On July 18th, 2022

California State Parks Rangers Assist with Rescue of Hikers near Bull Creek

“It is easy to get turned around while hiking in our state parks and other areas.  Fortunately, State Parks rangers and their local law enforcement partners are skilled in their search and rescue efforts.” -CSLEA President Alan Barcelona

HUMBOLDT COUNTY - On July 14, 2022, at about 6:44 p.m., Humboldt County Sheriff’s deputies were dispatched to the Big Trees Day-use Area of the Humboldt Redwoods State Park to conduct a search and rescue for two overdue hikers.

According to the reporting party, the hikers, an adult and juvenile, were part of a small group hiking in the area. The two hikers decided to stay behind for a while longer while the rest of the group returned to the trailhead. The hikers failed to return to the trailhead at the agreed upon time.

The Humboldt County Sheriff’s Special Services Division, the Sheriff’s Search and Rescue Posse and California State Parks rangers conducted a search of the area utilizing ground teams, a search and rescue K9, an unmanned aerial vehicle and an ATV team. At about 10:47 p.m., search crews located the hikers unharmed approximately 3.5 miles from their last known location.

The found hikers told deputies that they stayed on established trails and once they realized they were lost, decided to stay put until help arrived.

The Humboldt County Sheriff’s Office urges the community to take extra precautions when hiking or recreating outdoors. Follow these tips to stay safe:

  • Always hike with a group, or at least one other person, and stay together.
  • Check the weather forecast before heading out to hike or camp and plan your trip accordingly.
  • Know your skill level and physical capabilities- choose trails within your or your group's ability.
  • If doing a day hike, know what time the sun begins to set. Research the trail ahead of time and anticipate how long it will take to hike.
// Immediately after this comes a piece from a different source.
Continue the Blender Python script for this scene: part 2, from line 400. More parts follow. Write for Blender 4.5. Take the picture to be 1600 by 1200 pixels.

Begin hiking early so that you will have plenty of daylight to get back.
  • Inform someone of your travel plans- let them know where you are going, your planned route, when you plan to return and emergency numbers to call if you do not return at the scheduled time.
  • Bring a charged cell phone with you in case of emergencies, but do not rely on cell service in all areas. For remote hikes where cell service is not available, consider bringing a Personal Locator Beacon or GPS phone.